The HP-UX Kernel Overview
Now that we have spent some time considering a generic UNIX kernel, the tools of the trade, and some of the challenges faced by the kernel designers, let's turn our attention to the specifics of the HP-UX kernel.
The current release of the Hewlett-Packard HP-UX Operating System is HP-UX 11.i (the actual revision number is 11.11). We concentrate on the current release, but as many production systems are still running HP-UX 10.20 and HP-UX 11.0, where appropriate we try to cover material relevant to these releases as well.
The HP-UX kernel is a collection of subsystems, drivers, kernel data structures, and services that has been developed and modified for the past 20 years. This legacy has yielded the kernel we present in this book. Over the years, virtually no part of the kernel has gone undisturbed: the engineers and programmers at HP have shown an unwavering commitment to the continuous process-improvement cycle that defines the HP-UX kernel. The authors of this book tip our collective hat to their continuing efforts and vision.

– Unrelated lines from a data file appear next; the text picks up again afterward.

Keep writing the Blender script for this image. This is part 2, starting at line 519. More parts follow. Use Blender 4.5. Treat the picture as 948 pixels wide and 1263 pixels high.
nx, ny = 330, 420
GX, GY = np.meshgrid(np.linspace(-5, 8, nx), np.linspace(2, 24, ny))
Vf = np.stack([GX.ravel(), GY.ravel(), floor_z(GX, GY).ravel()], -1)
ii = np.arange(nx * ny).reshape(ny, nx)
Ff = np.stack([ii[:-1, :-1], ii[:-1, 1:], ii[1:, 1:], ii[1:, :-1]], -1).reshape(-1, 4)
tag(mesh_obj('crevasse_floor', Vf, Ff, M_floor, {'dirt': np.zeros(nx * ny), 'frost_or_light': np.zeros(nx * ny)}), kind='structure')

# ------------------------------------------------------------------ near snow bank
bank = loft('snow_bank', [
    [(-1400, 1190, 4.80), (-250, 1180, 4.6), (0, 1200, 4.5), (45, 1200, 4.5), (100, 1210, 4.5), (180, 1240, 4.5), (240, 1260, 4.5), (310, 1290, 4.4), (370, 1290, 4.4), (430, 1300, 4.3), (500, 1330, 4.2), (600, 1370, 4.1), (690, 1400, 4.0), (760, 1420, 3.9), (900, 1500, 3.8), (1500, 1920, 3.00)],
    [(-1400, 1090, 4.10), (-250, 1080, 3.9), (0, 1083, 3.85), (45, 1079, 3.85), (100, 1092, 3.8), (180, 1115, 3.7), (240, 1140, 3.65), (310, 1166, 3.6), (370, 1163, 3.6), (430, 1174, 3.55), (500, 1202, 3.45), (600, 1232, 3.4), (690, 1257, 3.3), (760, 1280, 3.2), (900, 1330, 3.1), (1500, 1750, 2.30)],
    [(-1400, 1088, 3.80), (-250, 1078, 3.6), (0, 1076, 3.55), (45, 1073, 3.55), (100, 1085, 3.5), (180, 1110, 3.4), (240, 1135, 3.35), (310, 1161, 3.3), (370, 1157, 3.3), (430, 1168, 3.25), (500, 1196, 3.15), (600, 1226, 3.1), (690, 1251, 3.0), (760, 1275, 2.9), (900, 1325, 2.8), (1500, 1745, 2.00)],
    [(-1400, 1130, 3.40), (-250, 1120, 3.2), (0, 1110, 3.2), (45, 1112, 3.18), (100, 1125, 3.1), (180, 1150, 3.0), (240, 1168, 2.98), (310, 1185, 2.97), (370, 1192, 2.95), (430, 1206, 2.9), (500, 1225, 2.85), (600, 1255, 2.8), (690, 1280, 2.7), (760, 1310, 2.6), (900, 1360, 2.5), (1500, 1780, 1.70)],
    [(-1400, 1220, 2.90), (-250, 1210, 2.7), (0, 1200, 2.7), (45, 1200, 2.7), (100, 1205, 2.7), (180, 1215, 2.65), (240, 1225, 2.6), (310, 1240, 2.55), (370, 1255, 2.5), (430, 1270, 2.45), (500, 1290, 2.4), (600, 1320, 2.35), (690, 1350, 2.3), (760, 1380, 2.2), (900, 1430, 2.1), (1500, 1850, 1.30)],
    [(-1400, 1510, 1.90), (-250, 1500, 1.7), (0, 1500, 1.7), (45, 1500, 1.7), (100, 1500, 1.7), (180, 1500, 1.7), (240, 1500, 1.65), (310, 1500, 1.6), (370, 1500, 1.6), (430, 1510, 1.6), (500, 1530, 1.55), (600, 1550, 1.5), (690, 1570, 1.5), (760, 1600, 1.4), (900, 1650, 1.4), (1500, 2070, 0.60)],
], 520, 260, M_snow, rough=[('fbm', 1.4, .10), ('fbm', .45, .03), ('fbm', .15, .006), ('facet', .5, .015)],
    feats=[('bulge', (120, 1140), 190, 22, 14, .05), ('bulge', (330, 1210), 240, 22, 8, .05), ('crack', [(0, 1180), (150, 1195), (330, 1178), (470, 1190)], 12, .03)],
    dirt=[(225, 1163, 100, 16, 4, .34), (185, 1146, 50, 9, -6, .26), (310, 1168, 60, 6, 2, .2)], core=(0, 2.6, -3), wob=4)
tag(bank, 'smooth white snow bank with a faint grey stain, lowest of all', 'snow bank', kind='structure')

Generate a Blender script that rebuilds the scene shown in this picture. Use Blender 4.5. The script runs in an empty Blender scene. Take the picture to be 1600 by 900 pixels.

In its current incarnation HP-UX runs primarily on systems built on the Hewlett-Packard Precision Architecture processor family. This was not always the case. Early versions ran on workstations designed on the Motorola 68xxx family of processors. As in the past when HP-UX was ported to the HP-PA RISC chip set, today we are on the threshold of another port of this operating system to an emerging new platform: the Intel IA-64 processor family. In this book, we concentrate on the HP PA-RISC implementation.